À l’intérieur, un espace de deux mille cinq cents mètres carrés abrite un site d’exposition et trois ateliers de restauration, séparés des visiteurs par une cloison permettant d’observer les horlogers au travail. De là, on peut également rejoindre la maison des fondateurs de la marque, encore occupée par différents services. La visite du musée permet de se replonger dans l’horlogerie du XIXème siècle pour mieux prendre la mesure de l’expansion du savoir-faire des familles Audemars et Piguet. Chaque petit groupe est accompagné par un guide expert qui dévoile les secrets des mécaniques exposées. L’accent est mis sur la spécialité de la vallée, les complications horlogères, qui sont des fonctionnalités additionnelles d’une montre mécanique, telles que le chronomètre, l’affichage de la date ou les répétitions-minutes.

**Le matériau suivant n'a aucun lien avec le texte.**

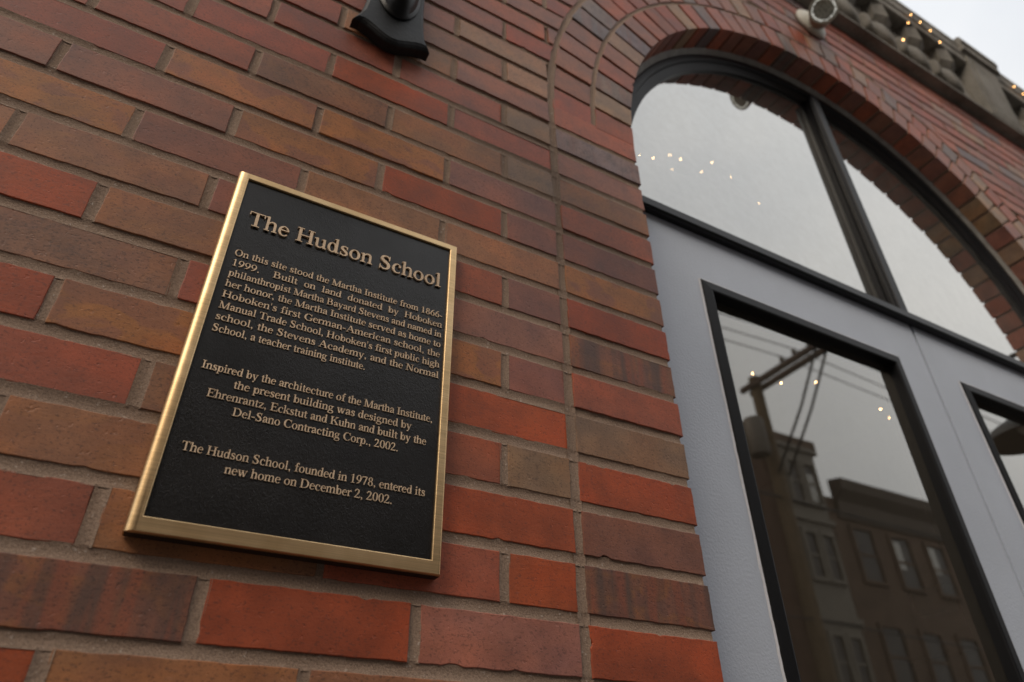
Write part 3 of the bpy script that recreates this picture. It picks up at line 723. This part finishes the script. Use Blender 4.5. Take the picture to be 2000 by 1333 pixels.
G = {
 'a': (444, [pen((82, 350, 74), (105, 415, 60), (185, 450, 46), (275, 430, 76), (330, 350, 92), (334, 290, 94)), dot(92, 342, 46), q(288, 70, 380, 320), pen((320, 275, 36), (210, 225, 52), (110, 165, 88), (92, 90, 96), (140, 30, 74), (215, 40, 50), (310, 110, 40)), pen((334, 100, 90), (352, 40, 66), (430, 45, 34))]),
 'b': (500, [q(62, 0, 154, 683), flagA(62), ring(282, 222, 190, 238, 92, 198)]),
 'c': (444, [ring(240, 222, 210, 238, 128, 198, 48, 318, 22), dot(358, 345, 50)]),
 'd': (500, [q(344, 0, 436, 683), flagA(344), ring(222, 222, 192, 238, 94, 198), q(436, 0, 492, 40)]),
 'e': (444, [ring(232, 222, 206, 238, 122, 198, 8, 322, 12), q(100, 240, 420, 280)]),
 'f': (333, [q(118, 0, 210, 530), pen((164, 520, 92), (185, 610, 84), (245, 665, 58), (300, 655, 54)), dot(315, 622, 46), q(20, 412, 308, 450), q(28, 0, 300, sf)]),
 'g': (500, [ring(215, 305, 172, 155, 88, 120), q(330, 385, 475, 430), pen((150, 175, 60), (95, 120, 66), (130, 70, 72), (240, 60, 80), (350, 45, 84), (430, -20, 80), (420, -110, 70), (330, -180, 48), (200, -195, 44), (80, -165, 58), (45, -95, 70), (90, -30, 50), (150, 30, 40))]),
 'h': (500, [q(62, 0, 154, 683), flagA(62), pen((140, 340, 34), (205, 420, 52), (285, 445, 66), (360, 415, 88), (390, 340, 94), (391, 280, 94)), q(344, 0, 437, 300), q(8, 0, 210, sf), q(290, 0, 492, sf)]),
 'i': (278, [q(94, 0, 187, 450), flag(94), q(20, 0, 262, sf), dot(137, 610, 62)]),
 'k': (500, [q(62, 0, 154, 683), flagA(62), dg(150, 190, 385, 425, 50), dg(425, 20, 230, 275, 118), q(8, 0, 210, sf), q(310, 0, 508, sf), q(285, 414, 480, 450)]),
 'l': (278, [q(94, 0, 187, 683), flagA(94), q(20, 0, 262, sf)]),
 'm': (778, [q(62, 0, 154, 450), flag(62)]+[s for dx in (0, 282) for s in (pen((140+dx, 340, 34), (200+dx, 420, 52), (275+dx, 445, 66), (345+dx, 415, 88), (373+dx, 340, 94), (374+dx, 280, 94)), q(327+dx, 0, 420+dx, 300), q(278+dx, 0, 472+dx, sf))]+[q(8, 0, 210, sf)]),
 'n': (500, [q(62, 0, 154, 450), flag(62), pen((140, 340, 34), (205, 420, 52), (285, 445, 66), (360, 415, 88), (390, 340, 94), (391, 280, 94)), q(344, 0, 437, 300), q(8, 0, 210, sf), q(290, 0, 492, sf)]),
 'o': (500, [ring(250, 222, 222, 238, 122, 200)]),
 'p': (500, [q(62, -217, 154, 450), flag(62), ring(282, 222, 190, 238, 92, 198), q(6, -217, 222, -181)]),
 'r': (340, [q(62, 0, 154, 450), flag(62), pen((146, 320, 36), (195, 400, 58), (260, 435, 76), (310, 425, 84)), dot(306, 405, 48), q(8, 0, 232, sf)]),
 's': (389, [pen((318, 372, 40), (262, 432, 46), (180, 440, 54), (110, 395, 80), (105, 335, 94), (165, 270, 104), (250, 215, 106), (310, 145, 98), (300, 65, 78), (225, 15, 50), (150, 16, 46), (75, 72, 40)), q(302, 310, 334, 452), q(52, 0, 84, 148)]),
 't': (290, [q(88, 70, 180, 565), q(15, 410, 280, 450), pen((134, 90, 92), (155, 30, 74), (210, 14, 54), (275, 58, 36))]),
 'u': (500, [q(62, 150, 154, 450), flag(62), flag(344), pen((108, 170, 92), (122, 75, 88), (185, 22, 68), (265, 25, 52), (345, 90, 38)), q(344, 0, 437, 450), q(437, 0, 492, 40)]),
 'v': (500, [dg(252, 0, 95, 425, 104), dg(258, 0, 408, 425, 48), q(8, 414, 200, 450), q(322, 414, 492, 450)]),
 'w': (722, [dg(235, 0, 90, 425, 104), dg(242, 0, 360, 400, 48), dg(490, 0, 350, 425, 104), dg(497, 0, 632, 425, 48), q(8, 414, 190, 450), q(270, 414, 450, 450), q(555, 414, 715, 450)]),
 'y': (500, [dg(265, 0, 95, 425, 104), dg(195, -150, 408, 425, 48), q(8, 414, 200, 450), q(322, 414, 492, 450), dot(140, -165, 58), pen((140, -190, 50), (180, -190, 44), (215, -120, 44))]),
 'z': (444, [q(40, 408, 400, 450), q(28, 0, 420, 44), dg(85, 30, 355, 425, 110), q(40, 325, 70, 430), q(390, 20, 420, 140)]),
 'A': (722, [dg(98, 15, 352, 665, 50), dg(608, 15, 362, 665, 124), q(190, 220, 500, 262), q(8, 0, 225, sf), q(460, 0, 716, sf)]),
 'B': (667, [q(92, 0, 204, 662), q(16, 0, 200, sf), q(16, 626, 200, 662), q(190, 622, 330, 662), q(190, 328, 350, 368), q(190, 0, 350, 40), ring(325, 495, 215, 167, 98, 128, -90, 90), ring(345, 184, 260, 184, 136, 144, -90, 90)]),
 'C': (667, [ring(365, 331, 335, 345, 215, 305, 42, 322, 20), q(594, 440, 628, 676)]),
 'D': (722, [q(92, 0, 204, 662), q(16, 0, 200, sf), q(16, 626, 200, 662), q(190, 622, 310, 662), q(190, 0, 310, 40), ring(305, 331, 388, 331, 262, 290, -90, 90)]),
 'E': (611, [q(92, 0, 204, 662), q(16, 0, 150, sf), q(16, 626, 150, 662), q(190, 620, 560, 662), q(190, 0, 590, 42), q(190, 322, 430, 362), q(528, 505, 562, 655), q(560, 10, 594, 175), q(408, 255, 440, 430)]),
 'G': (722, [ring(365, 331, 335, 345, 215, 305, 42, 318, 20), q(594, 440, 628, 676), q(560, 40, 664, 290), q(460, 254, 724, 290), pen((430, 12, 50), (520, 20, 50), (600, 60, 50))]),
 'H': (722, [q(92, 0, 204, 662), q(518, 0, 630, 662), q(190, 318, 530, 360)]+[q(a, b, a+258, b+sf) for a in (18, 446) for b in (0, 626)]),
 'I': (333, [q(110, 0, 222, 662), q(18, 0, 315, sf), q(18, 626, 315, 662)]),
 'K': (722, [q(92, 0, 204, 662), q(16, 0, 285, sf), q(16, 626, 285, 662), dg(205, 270, 580, 640, 58), dg(625, 20, 330, 390, 135), q(440, 0, 724, sf), q(440, 626, 690, 662)]),
 'M': (889, [q(112, 0, 160, 650), dg(440, 0, 160, 662, 124), dg(448, 0, 730, 662, 56), q(690, 0, 804, 662), q(14, 0, 260, sf), q(610, 0, 878, sf), q(14, 626, 180, 662), q(715, 626, 878, 662)]),
 'N': (722, [q(110, 0, 158, 650), dg(575, 0, 130, 662, 128), q(562, 0, 610, 662), q(12, 0, 256, sf), q(12, 626, 190, 662), q(470, 626, 708, 662)]),
 'O': (722, [ring(361, 331, 330, 345, 208, 305)]),
 'S': (556, [pen((452, 540, 44), (375, 635, 52), (260, 650, 60), (150, 590, 96), (135, 490, 118), (215, 400, 128), (345, 325, 130), (430, 220, 124), (415, 95, 100), (315, 25, 62), (200, 22, 56), (85, 120, 44)), q(430, 460, 466, 676), q(58, -12, 94, 200)]),
 'T': (611, [q(250, 0, 362, 662), q(20, 620, 592, 662), q(20, 500, 54, 640), q(558, 500, 592, 640), q(160, 0, 452, sf)]),
 '0': (500, [ring(250, 331, 226, 345, 124, 308)]), '1': (500, [q(210, 0, 304, 676), [(210, 640), (110, 590), (110, 560), (210, 590)], q(115, 0, 395, sf)]),
 '2': (500, [pen((60, 500, 60), (110, 610, 78), (220, 645, 72), (330, 600, 92), (355, 490, 98), (310, 370, 86), (210, 230, 62), (70, 60, 44)), q(30, 0, 445, 74), q(440, 30, 470, 150)]),
 '6': (500, [ring(250, 215, 216, 227, 120, 190), pen((420, 655, 34), (290, 600, 66), (170, 480, 92), (92, 320, 100), (84, 220, 98))]),
 '7': (500, [q(40, 590, 450, 662), dg(205, 0, 415, 620, 84), q(30, 500, 60, 640)]),
 '8': (500, [ring(250, 510, 172, 166, 90, 132), ring(250, 175, 206, 188, 110, 150)]),
 '9': (500, [ring(250, 455, 216, 227, 120, 190), pen((80, 15, 34), (210, 70, 66), (330, 190, 92), (408, 350, 100), (416, 450, 98))]),
 '.': (250, [dot(120, 48, 60)]), ',': (250, [dot(115, 50, 60), pen((150, 50, 60), (150, -30, 46), (90, -110, 24))]), "'": (200, [[(70, 676), (130, 676), (112, 440), (88, 440)]]), '-': (333, [q(40, 195, 290, 262)]), ' ': (250, []),
}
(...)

Ainsi, loin d’admirer seulement les montres en vitrines, les visiteurs bénéficient d’un bref cours d’horlogerie interactif. Cette transmission des arcanes d’une science complexe ne suscite jamais d’ennui. Après avoir appris quelques notions sur les matériaux, les techniques de décoration ou la réalisation des commandes spéciales, la plupart des visiteurs ressortent impressionnés par la minutie, voire la folie obsessionnelle des maîtres-horlogers, qui passent des heures, des semaines et des mois à assembler des centaines de composants. De quoi faire naître des vocations ou réveiller une âme de collectionneur, battant désormais au rythme des complications horlogères. Le bouche-à-oreille suffit pour remplir le calendrier, rendant indispensable une réservation à l’avance. En tout, il faut bien compter deux heures pour un tour complet du musée. 

1Le MIPIM, salon immobilier, réunit chaque année à Cannes les acteurs du secteur.